> WHAT THE EXERCISE ASKS: Images are not part of the copy; transcribe all the data exactly.

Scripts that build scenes
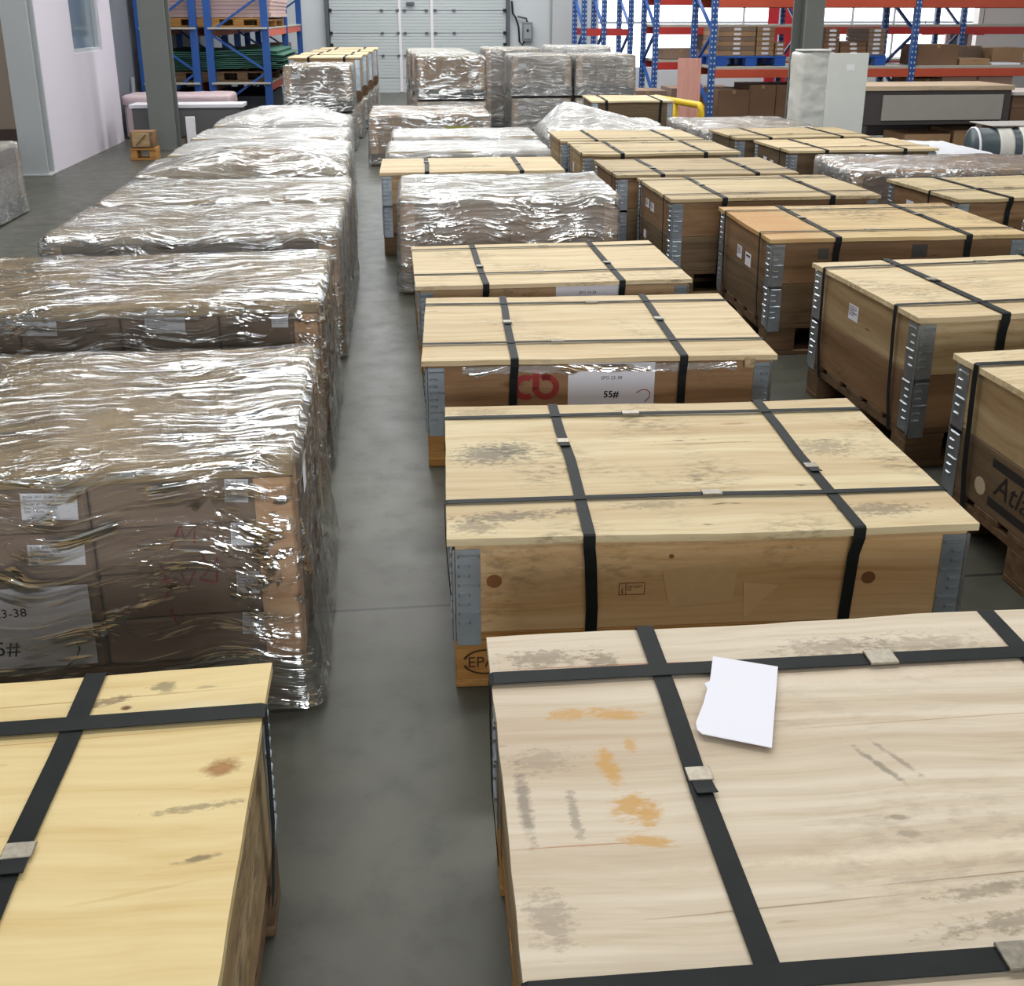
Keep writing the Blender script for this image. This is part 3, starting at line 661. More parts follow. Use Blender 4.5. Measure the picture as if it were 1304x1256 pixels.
# ================================================================== third row
b0 = wrapped('grey film-wrapped load cut off by the right edge of the picture', 3.88, 5.0, 2, 1.1, .62, .48, cols=2, layers=3, seed=30, mat=M_film_dense, card=M_card_gr)
b1 = crate('crate with two white side labels next to the cut-off wrapped load', 3.64, 5.88, 4, .56, 2, M_lid_old, [M_pine_br, M_pine_br], M_pallet_dk, lw=1.24, ld=.78, seed=31, straps_y=(-.1,), sw=(.03, .016))
label_left(b1, .12, .44, .08, .06, LX); label_left(b1, -.04, .43, .08, .06, LX)
b2 = wrapped('long flat film-wrapped load with brown creased top in the third row', 3.78, 7.02, -4, 1.6, .80, .55, cols=2, layers=3, seed=32, amp=.012, topmat=M_card)
b3 = crate('crate with white label pair behind the long brown wrapped load', 3.47, 8.02, 2, .56, 2, M_lid, [M_pine_dk, M_pine_dk], M_pallet_dk, lw=1.2, ld=.74, seed=33, straps_y=(-.2,), sw=(.03, .014))
label_left(b3, .12, .42, .07, .08, -.59); label_left(b3, -.02, .41, .07, .08, -.59)
b4 = crate('last strapped crate in the third row before the shaggy wrapped load', 3.34, 8.90, 2, .56, 2, M_lid_old, [M_pine_dk, M_pine_dk], M_pallet_dk, lw=1.18, ld=.74, seed=34, straps_y=(-.2,), sw=(.03, .014))
b5 = wrapped('shaggy film-wrapped load below the pink board and yellow rail', 3.42, 10.3, 2, 1.22, 1.36, .50, cols=2, layers=3, seed=35, amp=.014, card=M_card)

# ================================================================== left of the aisle
l1 = crate('yellow plywood-lidded crate in the bottom left corner', -.862, 1.14, .8, .475, 1, M_lid_yel, [M_pine_lt], M_pallet_dk, straps_x=(-.30, .332), straps_y=(-.28, .285), sw=(.034, .034), seed=41, loose=.2)
w2 = wrapped('big film-wrapped load with red marker writing, behind the yellow-lidded crate', -.91, 2.50, 1.0, 1.32, .84, .62, cols=3, layers=4, mat=M_film_near, res=1.9, amp=.012, seed=42, flare=.03)
w2y = -.398
for (cx, cz, sx_, sz_) in ((.135, .535, .115, .062), (.135, .42, .118, .05)): label_front(w2, cx, cz, sx_, sz_, w2y, LBL, .0085, tilt=3)
for (cx, cz) in ((.525, .55), (.53, .445), (.533, .325), (.538, .22)): label_front(w2, cx, cz, .05, .055, w2y, LBL, .0075, tilt=4)
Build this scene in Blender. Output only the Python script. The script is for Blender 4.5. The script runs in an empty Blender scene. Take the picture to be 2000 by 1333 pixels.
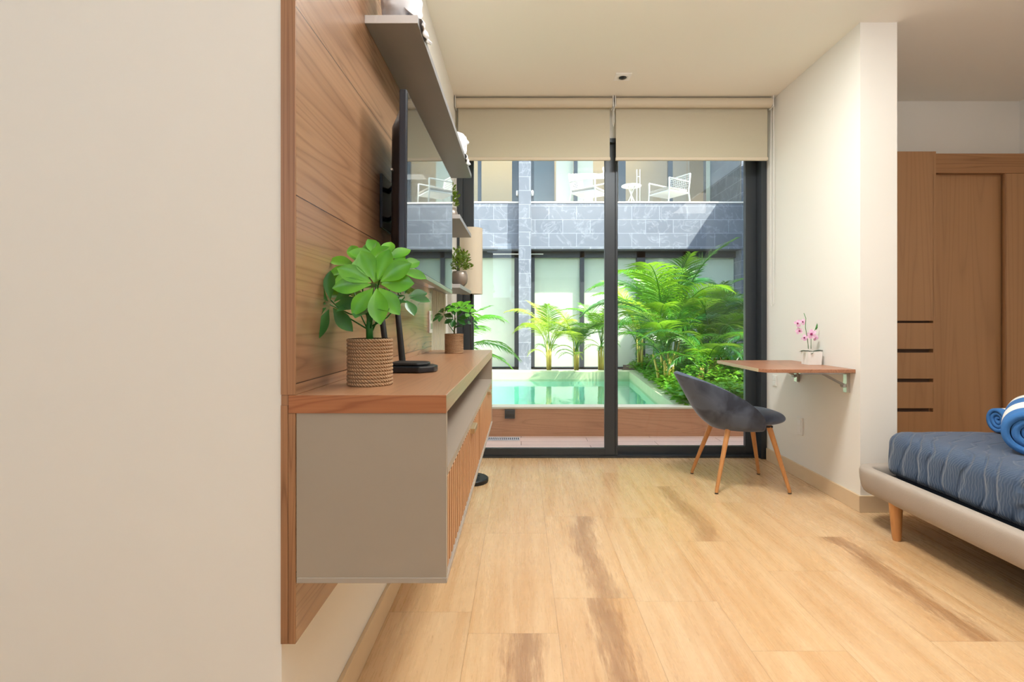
import bpy, bmesh, math, random
from mathutils import Vector, Matrix, noise
random.seed(7)
PI = math.pi
sc = bpy.context.scene
C = sc.collection

# ------------------------------------------------------------------ camera
H = 1.07
F = 1040.0
cam = bpy.data.cameras.new('camera')
cam.sensor_width = 36.0
cam.lens = 36.0 * F / 2000.0
cam.shift_x = -18.0 / 2000.0
cam.shift_y = -38.5 / 2000.0
cam.clip_start = 0.02
cam_o = bpy.data.objects.new('camera', cam)
C.objects.link(cam_o)
cam_o.location = (0, 0, H)
cam_o.rotation_euler = (PI / 2, 0, 0)
sc.camera = cam_o

# ------------------------------------------------------------------ sky, sun, lamps, exposure
w = bpy.data.worlds.new('world')
sc.world = w
w.use_nodes = True
wn = w.node_tree
wn.nodes.clear()
sky = wn.nodes.new('ShaderNodeTexSky')
sky.sky_type = 'NISHITA'
sky.sun_disc = False
sky.sun_elevation = math.radians(52)
sky.sun_rotation = math.radians(125)
sky.air_density = 1.2
sky.dust_density = 2.5
wbg = wn.nodes.new('ShaderNodeBackground')
wbg.inputs['Strength'].default_value = 0.62
wo = wn.nodes.new('ShaderNodeOutputWorld')
wn.links.new(sky.outputs[0], wbg.inputs[0])
wn.links.new(wbg.outputs[0], wo.inputs[0])

sun = bpy.data.lights.new('sun', 'SUN')
sun.energy = 15.0
sun.angle = math.radians(0.8)
sun.color = (1.0, 0.95, 0.86)
sun_o = bpy.data.objects.new('sun', sun)
C.objects.link(sun_o)
sun_o.rotation_euler = Vector((-0.67, 0.48, -1.0)).to_track_quat('-Z', 'Y').to_euler()


def area(name, loc, target, sx, sy, power, col):
    l = bpy.data.lights.new(name, 'AREA')
    l.shape = 'RECTANGLE'
    l.size = sx
    l.size_y = sy
    l.energy = power
    l.color = col
    o = bpy.data.objects.new(name, l)
    C.objects.link(o)
    o.location = loc
    o.rotation_euler = (Vector(target) - Vector(loc)).to_track_quat('-Z', 'Y').to_euler()
    return o


area('rear_window_light', (-1.3, -2.4, 2.1), (-1.3, 1.0, 2.2), 2.2, 1.1, 27, (0.62, 0.81, 1.0))
area('ceiling_bounce_fill', (0.9, 0.5, 1.9), (0.9, 0.5001, 2.75), 0.9, 0.9, 58, (0.96, 0.97, 1.0))  # added fill aimed upward to brighten the ceiling, no visible fixture
area('bedroom_fill', (2.9, 1.0, 2.72), (2.9, 1.05, 0.0), 1.2, 1.2, 17, (1.0, 0.93, 0.84))  # added soft fill for the bedroom side, not an actual fitting
area('ceiling_light_glass_side', (0.8, 2.4, 2.735), (0.8, 2.42, 0.0), 0.45, 0.45, 50, (0.96, 0.97, 0.94))

sc.view_settings.view_transform = 'Standard'
sc.view_settings.look = 'None'
sc.view_settings.gamma = 1.0
sc.view_settings.use_curve_mapping = False
sc.view_settings.exposure = 0.13
sc.cycles.max_bounces = 10
sc.cycles.diffuse_bounces = 6
sc.cycles.glossy_bounces = 4
sc.cycles.transmission_bounces = 6
sc.cycles.transparent_max_bounces = 16
sc.cycles.sample_clamp_indirect = 6.0


# ------------------------------------------------------------------ colour + material helpers
def lin(c):
    r = []
    for v in c[:3]:
        v = v / 255.0
        r.append(v / 12.92 if v <= 0.04045 else ((v + 0.055) / 1.055) ** 2.4)
    return (r[0], r[1], r[2], 1.0)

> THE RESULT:
Keep writing the Blender script for this image. This is part 3, starting at line 661. More parts follow. Use Blender 4.5. Measure the picture as if it were 1304x1256 pixels.
# ================================================================== third row
b0 = wrapped('grey film-wrapped load cut off by the right edge of the picture', 3.88, 5.0, 2, 1.1, .62, .48, cols=2, layers=3, seed=30, mat=M_film_dense, card=M_card_gr)
b1 = crate('crate with two white side labels next to the cut-off wrapped load', 3.64, 5.88, 4, .56, 2, M_lid_old, [M_pine_br, M_pine_br], M_pallet_dk, lw=1.24, ld=.78, seed=31, straps_y=(-.1,), sw=(.03, .016))
label_left(b1, .12, .44, .08, .06, LX); label_left(b1, -.04, .43, .08, .06, LX)
b2 = wrapped('long flat film-wrapped load with brown creased top in the third row', 3.78, 7.02, -4, 1.6, .80, .55, cols=2, layers=3, seed=32, amp=.012, topmat=M_card)
b3 = crate('crate with white label pair behind the long brown wrapped load', 3.47, 8.02, 2, .56, 2, M_lid, [M_pine_dk, M_pine_dk], M_pallet_dk, lw=1.2, ld=.74, seed=33, straps_y=(-.2,), sw=(.03, .014))
label_left(b3, .12, .42, .07, .08, -.59); label_left(b3, -.02, .41, .07, .08, -.59)
b4 = crate('last strapped crate in the third row before the shaggy wrapped load', 3.34, 8.90, 2, .56, 2, M_lid_old, [M_pine_dk, M_pine_dk], M_pallet_dk, lw=1.18, ld=.74, seed=34, straps_y=(-.2,), sw=(.03, .014))
b5 = wrapped('shaggy film-wrapped load below the pink board and yellow rail', 3.42, 10.3, 2, 1.22, 1.36, .50, cols=2, layers=3, seed=35, amp=.014, card=M_card)

# ================================================================== left of the aisle
l1 = crate('yellow plywood-lidded crate in the bottom left corner', -.862, 1.14, .8, .475, 1, M_lid_yel, [M_pine_lt], M_pallet_dk, straps_x=(-.30, .332), straps_y=(-.28, .285), sw=(.034, .034), seed=41, loose=.2)
w2 = wrapped('big film-wrapped load with red marker writing, behind the yellow-lidded crate', -.91, 2.50, 1.0, 1.32, .84, .62, cols=3, layers=4, mat=M_film_near, res=1.9, amp=.012, seed=42, flare=.03)
w2y = -.398
for (cx, cz, sx_, sz_) in ((.135, .535, .115, .062), (.135, .42, .118, .05)): label_front(w2, cx, cz, sx_, sz_, w2y, LBL, .0085, tilt=3)
for (cx, cz) in ((.525, .55), (.53, .445), (.533, .325), (.538, .22)): label_front(w2, cx, cz, .05, .055, w2y, LBL, .0075, tilt=4)
Build this scene in Blender. Output only the Python script. The script is for Blender 4.5. The script runs in an empty Blender scene. Take the picture to be 2000 by 1333 pixels.
import bpy, bmesh, math, random
from mathutils import Vector, Matrix, noise
random.seed(7)
PI = math.pi
sc = bpy.context.scene
C = sc.collection

# ------------------------------------------------------------------ camera
H = 1.07
F = 1040.0
cam = bpy.data.cameras.new('camera')
cam.sensor_width = 36.0
cam.lens = 36.0 * F / 2000.0
cam.shift_x = -18.0 / 2000.0
cam.shift_y = -38.5 / 2000.0
cam.clip_start = 0.02
cam_o = bpy.data.objects.new('camera', cam)
C.objects.link(cam_o)
cam_o.location = (0, 0, H)
cam_o.rotation_euler = (PI / 2, 0, 0)
sc.camera = cam_o

# ------------------------------------------------------------------ sky, sun, lamps, exposure
w = bpy.data.worlds.new('world')
sc.world = w
w.use_nodes = True
wn = w.node_tree
wn.nodes.clear()
sky = wn.nodes.new('ShaderNodeTexSky')
sky.sky_type = 'NISHITA'
sky.sun_disc = False
sky.sun_elevation = math.radians(52)
sky.sun_rotation = math.radians(125)
sky.air_density = 1.2
sky.dust_density = 2.5
wbg = wn.nodes.new('ShaderNodeBackground')
wbg.inputs['Strength'].default_value = 0.62
wo = wn.nodes.new('ShaderNodeOutputWorld')
wn.links.new(sky.outputs[0], wbg.inputs[0])
wn.links.new(wbg.outputs[0], wo.inputs[0])

sun = bpy.data.lights.new('sun', 'SUN')
sun.energy = 15.0
sun.angle = math.radians(0.8)
sun.color = (1.0, 0.95, 0.86)
sun_o = bpy.data.objects.new('sun', sun)
C.objects.link(sun_o)
sun_o.rotation_euler = Vector((-0.67, 0.48, -1.0)).to_track_quat('-Z', 'Y').to_euler()


def area(name, loc, target, sx, sy, power, col):
    l = bpy.data.lights.new(name, 'AREA')
    l.shape = 'RECTANGLE'
    l.size = sx
    l.size_y = sy
    l.energy = power
    l.color = col
    o = bpy.data.objects.new(name, l)
    C.objects.link(o)
    o.location = loc
    o.rotation_euler = (Vector(target) - Vector(loc)).to_track_quat('-Z', 'Y').to_euler()
    return o


area('rear_window_light', (-1.3, -2.4, 2.1), (-1.3, 1.0, 2.2), 2.2, 1.1, 27, (0.62, 0.81, 1.0))
area('ceiling_bounce_fill', (0.9, 0.5, 1.9), (0.9, 0.5001, 2.75), 0.9, 0.9, 58, (0.96, 0.97, 1.0))  # added fill aimed upward to brighten the ceiling, no visible fixture
area('bedroom_fill', (2.9, 1.0, 2.72), (2.9, 1.05, 0.0), 1.2, 1.2, 17, (1.0, 0.93, 0.84))  # added soft fill for the bedroom side, not an actual fitting
area('ceiling_light_glass_side', (0.8, 2.4, 2.735), (0.8, 2.42, 0.0), 0.45, 0.45, 50, (0.96, 0.97, 0.94))

sc.view_settings.view_transform = 'Standard'
sc.view_settings.look = 'None'
sc.view_settings.gamma = 1.0
sc.view_settings.use_curve_mapping = False
sc.view_settings.exposure = 0.13
sc.cycles.max_bounces = 10
sc.cycles.diffuse_bounces = 6
sc.cycles.glossy_bounces = 4
sc.cycles.transmission_bounces = 6
sc.cycles.transparent_max_bounces = 16
sc.cycles.sample_clamp_indirect = 6.0


# ------------------------------------------------------------------ colour + material helpers
def lin(c):
    r = []
    for v in c[:3]:
        v = v / 255.0
        r.append(v / 12.92 if v <= 0.04045 else ((v + 0.055) / 1.055) ** 2.4)
    return (r[0], r[1], r[2], 1.0)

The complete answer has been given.